ADDENDUM: ( Barry S. Schwabsky review of Umberto Eco, The Name of the Rose )
…At the moral and political level William’s methodological openness and pluralism correspond to a spirit of tolerance and skepticism which is nevertheless pessimistic about the possibility of achieving a just social order. Any ordered social entity, William reasons, has a center and a periphery, and this produces an antagonism which is mutually corrupting.
Saint Francis realized this, and his first decision was to go out and live among the lepers. The people of God cannot be changed until the outcasts are restored to its body Francis didn’t succeed, and I say it with great bitterness. To recover the outcasts he had to act within the church, to act within the church he had to obtain the recognition of his rule, from which an order would emerge, and this order, as it emerged, would recompose the image of a circle, at whose margin the outcasts would remain.

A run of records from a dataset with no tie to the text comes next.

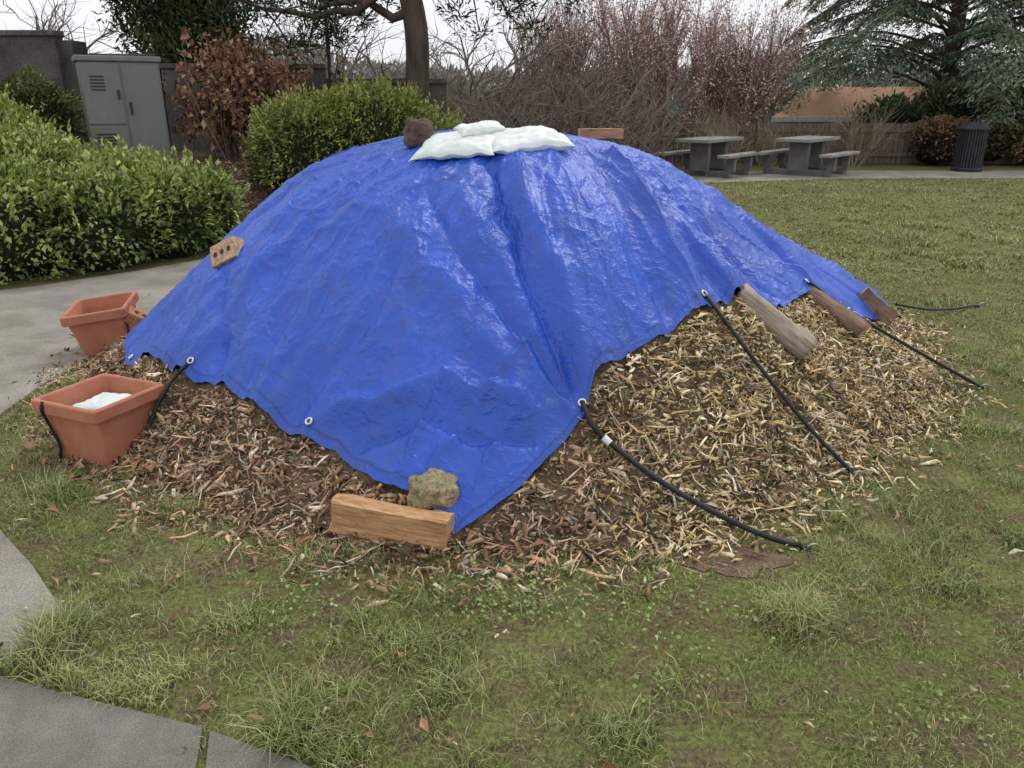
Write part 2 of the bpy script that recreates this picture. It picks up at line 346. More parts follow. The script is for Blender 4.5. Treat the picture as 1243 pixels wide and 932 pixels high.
strap([(g2[0],g2[1],tz(*g2)+.012),(2.0,4.4,.42),(2.4,4.32,.2),(2.762,4.252,.01)],.0095)
strap([(2.85,5.6,.17),(3.2,5.8,.08),(3.5,6.0,.03),(3.85,6.19,.01)],.009)
z3=tz(*g3)
strap([(g3[0],g3[1],z3+.008),(-1.635,3.53,z3-.06),(-1.69,3.46,z3-.15),(-1.73,3.40,.14)],.009,peg=False,lift=False)
# ---------------------------------------------------------------- ground
m,nt,b=newmat('grass_ground_material')
n1=noise(nt,.9,5);n2=noise(nt,6,6,.75);n3=noise(nt,60,4,.7)
c=ramp(nt,n1.outputs[0],[(.3,(.14,.165,.05)),(.5,(.19,.21,.07)),(.7,(.25,.26,.11))]).outputs[0]
c=mix(nt,c,(.17,.125,.08),ramp(nt,n2.outputs[0],[(.44,(0,0,0)),(.60,(.95,.95,.95))]).outputs[0])
c=mix(nt,c,ramp(nt,n3.outputs[0],[(.3,(.4,.4,.4)),(.7,(1.4,1.4,1.35))]).outputs[0],1.0,'MULTIPLY')
nt.links.new(c,b.inputs['Base Color']);b.inputs['Roughness'].default_value=.95;b.inputs['Specular IOR Level'].default_value=.1
bump(nt,b,n3.outputs[0],.9,.02)
pyd('ground',[(-400,-60,0),(400,-60,0),(400,700,0),(-400,700,0)],[(0,1,2,3)],m)
def polyobj(name,pl,z,mat,skirt=.03):
    n=len(pl);V=[(x,y,z) for x,y in pl]+[(x,y,z-skirt) for x,y in pl]
    F=[tuple(range(n))]+[(i,i+n,(i+1)%n+n,(i+1)%n) for i in range(n)];return pyd(name,V,F,mat)
M_conc=mnoise('light_concrete',[(.3,(.22,.20,.165)),(.5,(.32,.295,.25)),(.72,(.42,.39,.34))],2.2,.9,.6,.006,fine=150)
M_dark=mnoise('dark_concrete',[(.3,(.14,.132,.11)),(.5,(.22,.21,.18)),(.7,(.31,.295,.26))],3,.9,.8,.005,fine=240)
inner=[(-2.6,7.3),(-2.8,6.4),(-2.87,5.52),(-2.76,4.67),(-2.79,4.29),(-2.75,3.85),(-2.65,3.4),(-2.35,3.0),(-2.02,2.665),(-1.74,2.41),(-1.5,2.157),(-1.50,1.92)]
outer=[(-3.0,1.92),(-6.5,1.92),(-6.8,4.2),(-6.6,5.2),(-4.8,6.5),(-4.3,6.9),(-3.7,7.55),(-3.0,8.5)]
path1=inner+outer;polyobj('concrete_path',path1,.012,M_conc)
path2=[(-6.5,1.895),(-1.6,1.895),(-1.5,1.834),(-1.33,1.783),(-1.136,1.726),(-.835,1.64),(-.80,1.5),(-.79,-1),(-6.5,-1)]
polyobj('concrete_path',path2,.012,M_dark)
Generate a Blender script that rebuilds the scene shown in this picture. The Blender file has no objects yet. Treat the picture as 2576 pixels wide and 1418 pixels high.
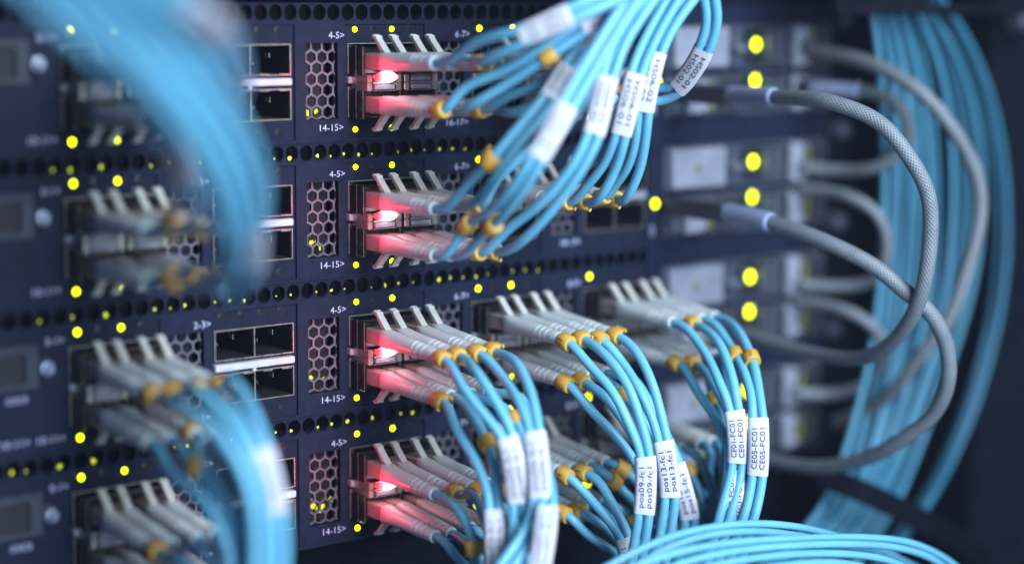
import bpy, math, random
from mathutils import Vector, Matrix
random.seed(7)
SC = bpy.context.scene
COL = SC.collection
MM = 0.001
U = 44.45                       # one rack unit, mm

# ------------------------------------------------------------------ camera
FPX = 4870.0                    # focal length in pixels of a 2576 px wide frame
yaw, pit, rol = (math.radians(a) for a in (37.651, 8.548, 0.394))
CAM = Vector((-344.01, -529.91, 12.69))
D = Vector((math.sin(yaw)*math.cos(pit), math.cos(yaw)*math.cos(pit), -math.sin(pit)))
r0 = Vector((math.cos(yaw), -math.sin(yaw), 0)); u0 = r0.cross(D)
RT = r0*math.cos(rol)+u0*math.sin(rol)
UP = -r0*math.sin(rol)+u0*math.cos(rol)
cd = bpy.data.cameras.new('camera'); cam = bpy.data.objects.new('camera', cd); COL.objects.link(cam)
cd.sensor_width = 36; cd.lens = FPX/2576*36
cd.clip_start = 0.01; cd.clip_end = 30
m = Matrix((RT, UP, -D)).transposed().to_4x4(); m.translation = CAM*MM
cam.matrix_world = m
cd.dof.use_dof = True; cd.dof.focus_distance = 0.628; cd.dof.aperture_fstop = 2.5; cd.dof.aperture_ratio = 1.12
SC.camera = cam

# ------------------------------------------------------------------ world, lights, exposure
W = bpy.data.worlds.new('World'); SC.world = W; W.use_nodes = True
bg = W.node_tree.nodes['Background']; bg.inputs[0].default_value = (.20, .40, .95, 1); bg.inputs[1].default_value = .11
def area(name, loc, target, size, power, color, size_y=None):
    l = bpy.data.lights.new(name, 'AREA'); l.energy = power; l.color = color; l.size = size*MM
    if size_y: l.shape = 'RECTANGLE'; l.size_y = size_y*MM
    o = bpy.data.objects.new(name, l); COL.objects.link(o)
    o.location = Vector(loc)*MM
    o.rotation_euler = (Vector(target)-Vector(loc)).to_track_quat('-Z', 'Y').to_euler()
    return o
key = area('key_light', (60, -660, 300), (66, -80, -62), 400, 1.85, (.78, .90, 1.0)); key.data.spread = math.radians(64)
fl = area('fill_light', (-60, -860, 10), (35, -80, -70), 480, 1.7, (.66, .82, 1.0)); fl.data.spread = math.radians(66)
SC.view_settings.view_transform = 'Standard'; SC.view_settings.look = 'None'
SC.view_settings.exposure = -.2; SC.view_settings.gamma = 1; SC.view_settings.use_curve_mapping = False
cy = SC.cycles
cy.use_denoising = True
try: cy.denoiser = 'OPENIMAGEDENOISE'
except Exception: pass
cy.max_bounces = 6; cy.diffuse_bounces = 3; cy.glossy_bounces = 3; cy.volume_bounces = 0
cy.sample_clamp_indirect = 4; cy.caustics_reflective = False; cy.caustics_refractive = False

# ------------------------------------------------------------------ materials
def mat(name, col, rough=.5, metal=0., noise=0., scale=300., bump=0., spec=.5, emit=None, strength=0., coat=0.):
    M = bpy.data.materials.new(name); M.use_nodes = True
    nt = M.node_tree; b = nt.nodes['Principled BSDF']
    b.inputs['Base Color'].default_value = (*col, 1); b.inputs['Roughness'].default_value = rough
    b.inputs['Metallic'].default_value = metal; b.inputs['Specular IOR Level'].default_value = spec
    b.inputs['Coat Weight'].default_value = coat
    if emit:
        b.inputs['Emission Color'].default_value = (*emit, 1); b.inputs['Emission Strength'].default_value = strength
    if noise or bump:
        tc = nt.nodes.new('ShaderNodeTexCoord'); n = nt.nodes.new('ShaderNodeTexNoise')
        n.inputs['Scale'].default_value = scale; n.inputs['Detail'].default_value = 4
        nt.links.new(tc.outputs['Object'], n.inputs['Vector'])
        if noise:
            r = nt.nodes.new('ShaderNodeValToRGB')
            r.color_ramp.elements[0].position = .3; r.color_ramp.elements[1].position = .7
            r.color_ramp.elements[0].color = (*[c*(1-noise) for c in col], 1)
            r.color_ramp.elements[1].color = (*[min(1, c*(1+noise)) for c in col], 1)
            nt.links.new(n.outputs['Fac'], r.inputs['Fac']); nt.links.new(r.outputs['Color'], b.inputs['Base Color'])
            mr = nt.nodes.new('ShaderNodeMapRange'); mr.inputs['To Min'].default_value = rough*.8; mr.inputs['To Max'].default_value = min(1, rough*1.2)
            nt.links.new(n.outputs['Fac'], mr.inputs['Value']); nt.links.new(mr.outputs['Result'], b.inputs['Roughness'])
        if bump:
            n2 = nt.nodes.new('ShaderNodeTexNoise'); n2.inputs['Scale'].default_value = scale*6
            nt.links.new(tc.outputs['Object'], n2.inputs['Vector'])
            bp = nt.nodes.new('ShaderNodeBump'); bp.inputs['Strength'].default_value = bump; bp.inputs['Distance'].default_value = .0001
            nt.links.new(n2.outputs['Fac'], bp.inputs['Height']); nt.links.new(bp.outputs['Normal'], b.inputs['Normal'])
    return M
M_panel = mat('powder_coat', (.0085, .013, .031), .6, noise=.2, scale=220, bump=.25, spec=.12)
M_floor = mat('port_panel_paint', (.0075, .011, .027), .6, noise=.2, scale=260, bump=.25, spec=.12)
M_dark = mat('dark_cavity', (.006, .007, .012), .7, noise=.3, scale=400)
M_black = mat('glossy_black', (.012, .012, .014), .22, noise=.3, scale=300)
M_cage = mat('cage_metal', (.42, .41, .36), .38, metal=.85, noise=.2, scale=500)
M_steel = mat('bright_steel', (.80, .78, .80), .26, metal=1., noise=.12, scale=500)
M_bar = mat('light_bar', (.46, .46, .52), .4, noise=.08, scale=300)
M_plate = mat('brushed_plate', (.30, .32, .40), .5, metal=.35, noise=.12, scale=120)
M_hex = mat('vent_mesh_metal', (.11, .105, .14), .5, metal=.4, noise=.25, scale=500)
M_sock = mat('socket_grey', (.035, .042, .06), .5, noise=.2, scale=200, spec=.2)
M_print = mat('white_print', (.42, .44, .62), .6, noise=.1, scale=900)
M_led = mat('led_lit', (.15, .17, .0), .4, spec=.1, emit=(.80, .92, .0), strength=8.0)
M_ledoff = mat('led_dark', (.012, .013, .018), .25, noise=.2, scale=800)
M_inner = mat('board_led_lit', (.5, .5, .05), .5, emit=(.60, .70, .0), strength=1.0)
M_house = mat('connector_grey', (.27, .25, .24), .45, noise=.08, scale=300)
M_boot = mat('boot_beige', (.47, .51, .53), .42, noise=.05, scale=250, bump=.15)
M_latch = mat('latch_beige', (.43, .43, .40), .42, noise=.05, scale=250)
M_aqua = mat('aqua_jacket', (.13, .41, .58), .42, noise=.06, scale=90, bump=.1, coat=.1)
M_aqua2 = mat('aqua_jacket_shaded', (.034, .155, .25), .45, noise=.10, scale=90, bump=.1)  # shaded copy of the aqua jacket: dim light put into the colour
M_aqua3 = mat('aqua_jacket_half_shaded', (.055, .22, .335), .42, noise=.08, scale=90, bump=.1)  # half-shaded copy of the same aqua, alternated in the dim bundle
M_yellow = mat('marker_yellow', (.62, .34, .055), .45, noise=.08, scale=300)
M_ink = mat('black_ink', (.03, .03, .05), .6, noise=.1, scale=900)
M_inklabel = mat('label_ink', (.035, .03, .10), .6, noise=.1, scale=900)
M_label = mat('white_label', (.58, .58, .65), .45, noise=.03, scale=200)
M_rack = mat('rack_black', (.006, .008, .015), .7, noise=.25, scale=120, bump=.2, spec=.05)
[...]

The outcasts, the “lepers,” are always ripe for heretical movements. But what matters in their heresies is not the doctrinal content for which the Church condemns them; the marginal are ready to hear any doctrine as long as it promises that those at the center, the privileged, the powerful, will be punished. Therefore, “every battle against heresy wants only this: to keep the leper as he is.” William denies that the heresies have any progressive impetus; they merely exacerbate the division they seek to overcome, but at the same time he affirms the reactionary and hypocritical nature of the effort to put them down. He has no solution of his own to offer, but he does possess a lucid awareness of the problem and of the fact that no solution offers itself yet. Certainly he is aware that his own vague faith in science and democracy does not suffice. William’s attitude is a compound of pessimism and hope, skepticism and perseverance. It is the kind of attitude that makes it possible to survive historic disappointments without cynicism.